Just outside the school’s main entrance, various doves have taken advantage of a small nesting platform build especially for this purpose.  Within the last week or so, even one of our tiniest toddlers got in on the bird watching action.  Each morning as she entered through the gate with her mom, she’d stop to check out the baby birds’ progress.  One of our oldest Seeds has spent more than a couple early mornings standing guard in the hallway watching out for the birds through the window.  Many of us were surprised by the parent birds’ aggressive feeding habits of their young, shoving bits of food into their hungry mouths.  I guess it’s one way they prepare their babies for the not-so-gentle life ahead of them.  

One morning the two baby doves were no longer in their nest.  At the start of the school day, they were huddled together in a corner close to the building.  I didn’t see or hear what happened to them, but later in the day they were gone.  Hopefully, they found a safe place from which to continue their journey.

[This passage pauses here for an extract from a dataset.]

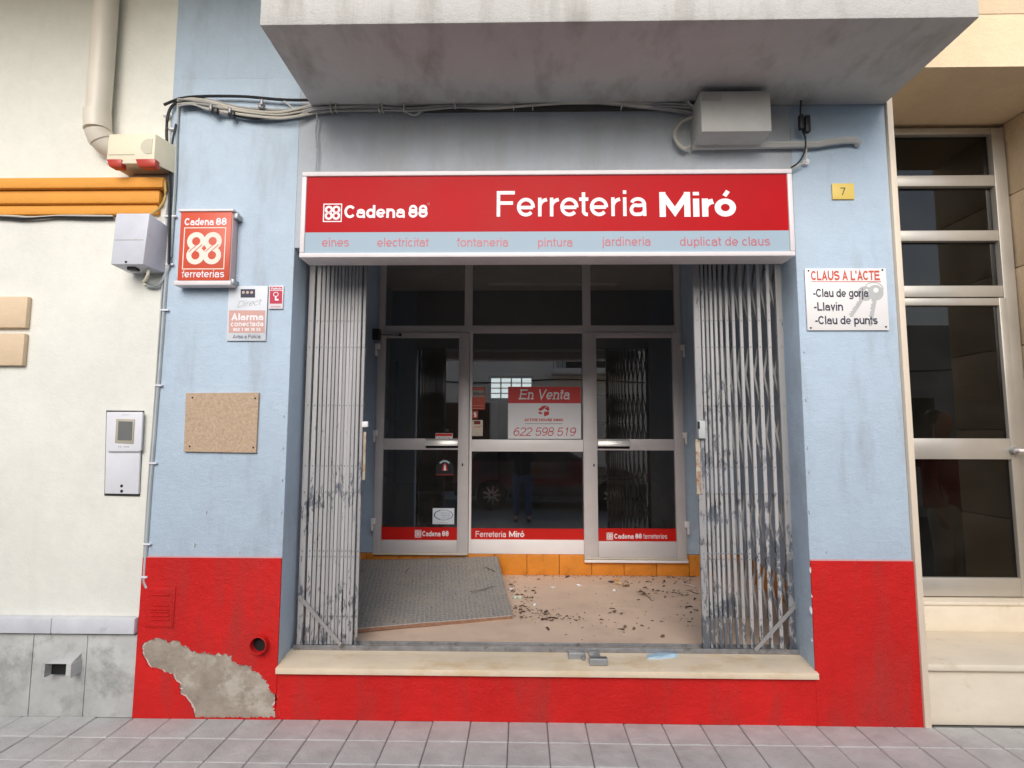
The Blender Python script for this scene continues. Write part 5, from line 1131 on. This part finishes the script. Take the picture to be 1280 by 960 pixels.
# face mask left on the sill
c_ = G(838, 818, ZF); mk = thing('face_mask', 'folded pale blue paper mask lying on the sill against the track', 'mask', (c_.x, c_.y, ZF))
q = [G(x, y+3, ZF+.012) for x, y in ((808, 815.5), (830, 815), (848, 816), (846, 820), (826, 821.5), (809, 821.5))]
mbz = MB(); k = len(q); top_ = [Vector((v.x, v.y, ZF+.016+.008*math.sin(i*2.1)**2)) for i, v in enumerate(q)]
ctr = Vector((c_.x, sum(v.y for v in q)/k, ZF+.030)); mbz.add(q+top_+[ctr], [(i, (i+1) % k, (i+1) % k+k, i+k) for i in range(k)]+[(i+k, (i+1) % k+k, 2*k) for i in range(k)]); mbz.build('mask_sheet', mat('mask_blue', (.45, .62, .74), .7, var=.12, scale=40), mk)
for k, (x0, y0_, x1, y1_) in enumerate(((710.5, 811, 732, 822.5), (737, 817, 760, 829))):
    a, b_ = G(x0, y1_+3, ZF+.008), G(x1, y1_+3, ZF+.008); hgt = (.05, .04)[k]
    t_ = thing('gate_lock', ('grey steel lock block on the sill in front of the track, with a round bolt', 'second grey steel lock block on the sill, right of the one with the bolt')[k], 'lock', a)
    box('block', GALV, t_, a.x, b_.x, a.y, a.y+.045, ZF+.006, ZF+.012+hgt*.75, .006)
    if k == 0: MB().lathe([(0, -.012), (.012, -.012), (.013, 0)], b_.x-.012, a.y-.0005, ZF+.024, 16).build('bolt', STEEL, t_, smooth=True)
    else: box('neck', GALV, t_, a.x+.008, b_.x-.03, a.y+.0455, YG-.045, ZF+.012, ZF+.034, .004); box('slot', DARK, t_, a.x+.004, b_.x-.004, a.y+.02, a.y+.03, ZF+hgt*.75+.008, ZF+.0126+hgt*.75)

# ================================================================== ACROSS THE STREET (seen in the glass only)
oh = thing('opposite_house', 'beige house front with balcony across the street, mirrored in the shop glass', 'building', (0, -5.2, 0))
OW = stucco('opposite_render', (.84, .78, .70), (.62, .56, .50), bump=.3)
YO = -5.2
box('wall', OW, oh, -14, 14, YO-.3, YO, 0, 4.0); 
for xw in (-6.5, 4.0, 8.0): box('window', mat('dark_window', (.03, .03, .035), .1), oh, xw, xw+1.1, YO+.001, YO+.02, .9, 2.3); box('window_frame', mat('brown_timber', (.10, .05, .03), .5), oh, xw-.06, xw+1.16, YO, YO+.0008, .84, 2.36)
dd = box('garage_door', MATS['brown_timber'], oh, -3.2, -.9, YO+.001, YO+.03, 0, 2.4); box('door', MATS['brown_timber'], oh, 5.6, 6.5, YO+.001, YO+.03, 0, 2.3)
for xw in (-5.5, .9, 5.2):
    box('balcony_door', MATS['dark_window'], oh, xw+.3, xw+1.4, YO+.001, YO+.02, 3.35, 3.98); box('shutter', mat('pale_shutter', (.55, .54, .50), .6), oh, xw+.02, xw+.28, YO+.001, YO+.03, 3.35, 3.98)
    box('balcony_slab', OW, oh, xw-.1, xw+2.0, YO+.001, YO+.55, 3.15, 3.3, .01)
    rl = MB(); rl.box(xw-.1, xw+2.0, YO+.51, YO+.54, 4.2, 4.24)
    for i in range(18): rl.box(xw-.08+i*.121, xw-.064+i*.121, YO+.52, YO+.535, 3.3, 4.2)
    rl.build('railing', DARK, oh, kind='stuff')
MB().tube(smoothpath([Vector((x_, YO+.03, 3.0+.05*math.sin(x_*1.3))) for x_ in range(-13, 14)], 3), .02, 6).build('wall_cable', CABB, oh)
MB().tube([(-1.6, YO+.06, 0), (-1.6, YO+.06, 4.0)], .045, 10).build('drainpipe', CABG, oh, smooth=True)
# parked car
car = thing('parked_car', 'dark hatchback car parked across the street, mirrored in the shop glass', 'car', (.65, -2.9, -.1))
CP = mat('dark_blue_car_paint', (.015, .02, .035), .18, var=.02, coat=1.0, spec=.6); cz0 = -.1
prof = [(-1.45, .32), (-1.50, .62), (-1.42, .92), (-1.25, 1.02), (-.95, 1.38), (-.4, 1.46), (.5, 1.44), (.95, 1.28), (1.45, .98), (2.2, .86), (2.62, .70), (2.68, .45), (2.6, .28)]
def wheelgap(cx, r): return [(cx+r*math.cos(R(a)), .30+r*math.sin(R(a))) for a in range(0, 181, 20)]
low = wheelgap(1.92, .36)+wheelgap(-.66, .36)
body = [(p[0], p[1]+cz0) for p in prof]+[(p[0], max(p[1], .22)+cz0) for p in low]
bm_ = MB().prism(body[::-1], -3.65, -2.0); bo = bm_.build('body', CP, car, bevel=.09, seg=3)
MB().prism([(p[0], p[1]+cz0) for p in ((-1.12, 1.06), (-.88, 1.33), (-.38, 1.40), (.46, 1.38), (.9, 1.22), (1.22, 1.04))], -2.003, -1.985).build('side_window', MATS['dark_window'], car)
MB().hexa([(.98, -3.5, 1.24+cz0), (.98, -2.15, 1.24+cz0), (1.46, -2.15, .99+cz0), (1.46, -3.5, .99+cz0)], [(1.0, -3.5, 1.27+cz0), (1.0, -2.15, 1.27+cz0), (1.48, -2.15, 1.02+cz0), (1.48, -3.5, 1.02+cz0)]).build('windscreen', mat('windscreen_glass', (.10, .16, .22), .05, spec=.9), car)
box('headlight', mat('lamp_glass', (.6, .62, .65), .1), car, 2.35, 2.64, -2.06, -1.995, .55+cz0, .70+cz0, .02); box('door_handle', CP, car, .0, .2, -2.0, -1.975, .86+cz0, .90+cz0, .008); box('bumper', BLACKP, car, 2.3, 2.66, -3.5, -2.1, .2+cz0, .34+cz0, .03)
for cxw in (-.66, 1.92):
    for yw in (-2.0, -3.62):
        s_ = 1 if yw == -2.0 else -1
        w_ = MB().lathe([(.20, .0*s_), (.30, .01*s_), (.325, -.04*s_), (.325, -.16*s_), (.28, -.2*s_)], cxw, yw, .325+cz0, 28).build('wheel', mat('tyre_rubber', (.02, .02, .02), .8), car, smooth=True)
        MB().lathe([(.0, -.02*s_), (.05, -.01*s_), (.06, -.05*s_), (.19, -.06*s_), (.21, .0)], cxw, yw, .325+cz0, 24).build('rim', mat('rim_well', (.08, .08, .085), .4, metal=.5), w_, smooth=True)
        sp_ = MB()
        for k in range(9):
            a = 2*PI*k/9; u, v = math.cos(a), math.sin(a); sp_.hexa([(cxw+u*.04-v*.022, yw-.012*s_, .325+cz0+v*.04+u*.022), (cxw+u*.04+v*.022, yw-.012*s_, .325+cz0+v*.04-u*.022), (cxw+u*.2+v*.012, yw-.012*s_, .325+cz0+v*.2-u*.012), (cxw+u*.2-v*.012, yw-.012*s_, .325+cz0+v*.2+u*.012)],
                                                               [(cxw+u*.04-v*.022, yw+.004*s_, .325+cz0+v*.04+u*.022), (cxw+u*.04+v*.022, yw+.004*s_, .325+cz0+v*.04-u*.022), (cxw+u*.2+v*.012, yw+.002*s_, .325+cz0+v*.2-u*.012), (cxw+u*.2-v*.012, yw+.002*s_, .325+cz0+v*.2+u*.012)])
        sp_.build('spokes', mat('rim_silver', (.55, .56, .58), .25, metal=.8), w_)

# ---- two people standing in the street, mirrored in the glass
SKIN = mat('skin', (.48, .29, .21), .5, var=.05); HAIR = mat('dark_hair', (.02, .015, .012), .5)
def skin_mesh(name, m, par, joints, edges, loc, rot, sub=2):
    me = bpy.data.meshes.new(name); ca, sa = math.cos(rot), math.sin(rot)
    me.from_pydata([(loc[0]+p[0]*ca-p[1]*sa, loc[1]+p[0]*sa+p[1]*ca, loc[2]+p[2]) for p in joints], edges, []); me.materials.append(m)
    o = bpy.data.objects.new(name, me); C.objects.link(o); o.parent = par; o.matrix_parent_inverse = PIN(par)
    sk = o.modifiers.new('skin', 'SKIN'); sk.use_smooth_shade = True
    if not me.skin_vertices: me.skin_vertices.new()
    for v, p in zip(me.skin_vertices[0].data, joints): v.radius = p[3]
    me.skin_vertices[0].data[0].use_root = True
    s_ = o.modifiers.new('subdivision', 'SUBSURF'); s_.levels = s_.render_levels = sub
    return o
def person(label, loc, rot, top_m, leg_m, phone):
    t_ = thing('person', label, 'person', loc)
    # x right, y front(-), z up ; radii pairs
    J = [(0, 0, .95, (.15, .11)), (0, 0, 1.18, (.13, .10)), (0, .0, 1.38, (.15, .10)), (0, .0, 1.46, (.07, .07)), (0, -.01, 1.53, (.052, .055)), (0, -.015, 1.60, (.075, .088)), (0, -.01, 1.68, (.074, .09)), (0, -.0, 1.73, (.045, .055)),
         (.10, 0, .88, (.085, .09)), (.11, -.01, .50, (.055, .058)), (.12, .02, .10, (.038, .042)), (.125, -.05, .05, (.042, .035)), (.13, -.16, .035, (.035, .025)),
         (-.10, 0, .88, (.085, .09)), (-.11, -.01, .50, (.055, .058)), (-.12, .02, .10, (.038, .042)), (-.125, -.05, .05, (.042, .035)), (-.13, -.16, .035, (.035, .025)),
         (.18, 0, 1.40, (.055, .055)), (-.18, 0, 1.40, (.055, .055)), (0, -.105, 1.60, (.014, .02))]
    if phone: arms = [(.24, -.12, 1.18, (.042, .042)), (.10, -.34, 1.40, (.028, .028)), (.07, -.40, 1.44, (.024, .032)), (-.24, -.12, 1.18, (.042, .042)), (-.10, -.34, 1.40, (.028, .028)), (-.07, -.40, 1.44, (.024, .032))]
    else: arms = [(.24, .02, 1.12, (.042, .042)), (.25, -.04, .88, (.028, .028)), (.25, -.06, .80, (.022, .034)), (-.24, .02, 1.12, (.042, .042)), (-.22, -.12, .95, (.028, .028)), (-.18, -.17, .92, (.022, .034))]
    J += arms
    E = [(0, 1), (1, 2), (2, 3), (3, 4), (4, 5), (5, 6), (6, 7), (0, 8), (8, 9), (9, 10), (10, 11), (11, 12), (0, 13), (13, 14), (14, 15), (15, 16), (16, 17), (2, 18), (2, 19), (5, 20), (18, 21), (21, 22), (22, 23), (19, 24), (24, 25), (25, 26)]
    fi = len(J)
    for hnd, sgn in ((23, 1), (26, -1)):
        hx, hy, hz, _ = J[hnd]; dirv = Vector((hx, hy, hz))-Vector(J[hnd-1][:3]); dirv.normalize()
        for k in range(5):
            off = Vector((0, 0, (.024-.013*k)))if phone else Vector((0, (.024-.013*k), 0))
            ln = (.05, .062, .066, .06, .045)[k] if k else .045
            a = Vector((hx, hy, hz))+off+dirv*.02; b_ = a+dirv*ln*.6+Vector((-sgn*.012, 0, 0)); c_ = a+dirv*ln+Vector((-sgn*.030, .0, 0))
            J += [(*a, (.009, .009)), (*b_, (.008, .008)), (*c_, (.007, .007))]; E += [(hnd, fi), (fi, fi+1), (fi+1, fi+2)]; fi += 3
    skin_mesh('body', SKIN, t_, J, E, loc, rot, 1)
    g = lambda r, k=.018: (r[0]+k, r[1]+k)
    JJ = [(0, 0, .82, (.19, .15)), (0, 0, .95, (.18, .14)), (0, 0, 1.18, (.17, .13)), (0, 0, 1.38, (.17, .125)), (0, 0, 1.45, (.085, .085)), (.19, 0, 1.39, (.075, .07)), (-.19, 0, 1.39, (.075, .07)),
          (*arms[0][:3], (.06, .06)), (*arms[1][:3], (.042, .042)), (*arms[3][:3], (.06, .06)), (*arms[4][:3], (.042, .042))]
    skin_mesh('jacket', top_m, t_, JJ, [(0, 1), (1, 2), (2, 3), (3, 4), (3, 5), (3, 6), (5, 7), (7, 8), (6, 9), (9, 10)], loc, rot)
    JT = [(0, 0, .96, (.16, .12)), (0, 0, .88, (.15, .12)), (.10, 0, .80, (.10, .105)), (.11, -.01, .50, (.075, .08)), (.12, .02, .09, (.062, .066)), (-.10, 0, .80, (.10, .105)), (-.11, -.01, .50, (.075, .08)), (-.12, .02, .09, (.062, .066))]
    skin_mesh('trousers', leg_m, t_, JT, [(0, 1), (1, 2), (2, 3), (3, 4), (1, 5), (5, 6), (6, 7)], loc, rot)
    for s_ in (1, -1): skin_mesh('shoe', BLACKP, t_, [(.12*s_, .05, .05, (.05, .045)), (.125*s_, -.06, .045, (.05, .04)), (.13*s_, -.17, .035, (.042, .028))], [(0, 1), (1, 2)], loc, rot, 1)
    skin_mesh('hair', HAIR, t_, [(0, .045, 1.60, (.075, .06)), (0, .03, 1.68, (.085, .085)), (0, .01, 1.745, (.06, .07))], [(0, 1), (1, 2)], loc, rot)
    return t_
ph = person('person in a dark jacket and blue trousers photographing the shop, mirrored in the centre pane', (.0, -.47, -.1+.0), PI, mat('navy_jacket', (.02, .025, .04), .8), mat('blue_denim', (.05, .09, .20), .8), True)
pn = thing('phone', 'dark phone held up by the photographing person', 'phone', (0, -.07, 1.33)); box('case', BLACKP, pn, -.08, .08, -.055, -.045, 1.30, 1.38, .004); box('screen', mat('phone_screen', (.03, .03, .04), .1), pn, -.075, .075, -.0563, -.0552, 1.305, 1.375)
person('person in dark red top and pale trousers, mirrored in the entrance door', (3.72, 2.33, 0), PI*.8, mat('dark_red_top', (.30, .03, .035), .8), mat('pale_trousers', (.50, .48, .44), .8), False)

These days of baby birds preparing for flight are not so different than those of human teachers and children.  It’s a time of hoping we’ve done all we can to prepare our students for what lies ahead.  This part of our school year involves celebration, having fun, and savoring the last few moments together before going off to other schools, new classes, and different teachers.  Teachers are putting the finishing touches on their progress reports, end-of-year awards, and special projects for classroom helpers.  Some staff will be closing their classrooms for the summer, and others are gearing up for our six-week summer art camp.    

One practice I have this time of year is reading over narratives from each teacher.  It’s impossible to read them all, so I ask each teacher to send me a few.  Sometimes I offer feedback or editing suggestions.  Often I express awe at the level of awareness the teacher has for the given student.  Here’s an example of the final two sentences of one child’s report:   “We have shared many life lessons together in kindergarten, and [she] has earned her wings.  We wish her well next year as she continues to soar to new heights.”

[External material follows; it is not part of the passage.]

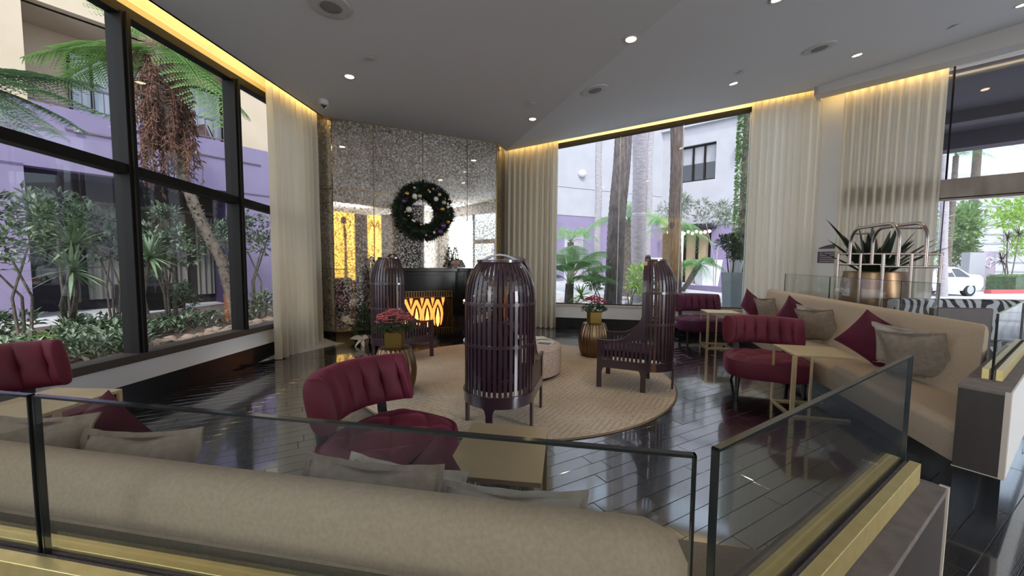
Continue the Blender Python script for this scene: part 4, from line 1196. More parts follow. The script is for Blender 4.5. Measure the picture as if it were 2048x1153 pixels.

Once again, in reading these reflections on a child, I’m reminded of the birds.  Everything we do is in preparation for the next moment of taking flight, regardless of where we are in our lives.  What a privilege and honor it is to be a part of this process with so many wonderful children and families.  In closing I leave you with these words from one of my favorite poets, John O’Donohue: 

“As this year draws to its end,
We give thanks for the gifts it brought
And how they became inlaid within
Where neither time nor tide can touch them.

We bless this year for all we learned,
For all we loved and lost
And for the quiet way it brought us
Nearer to our invisible destinations.”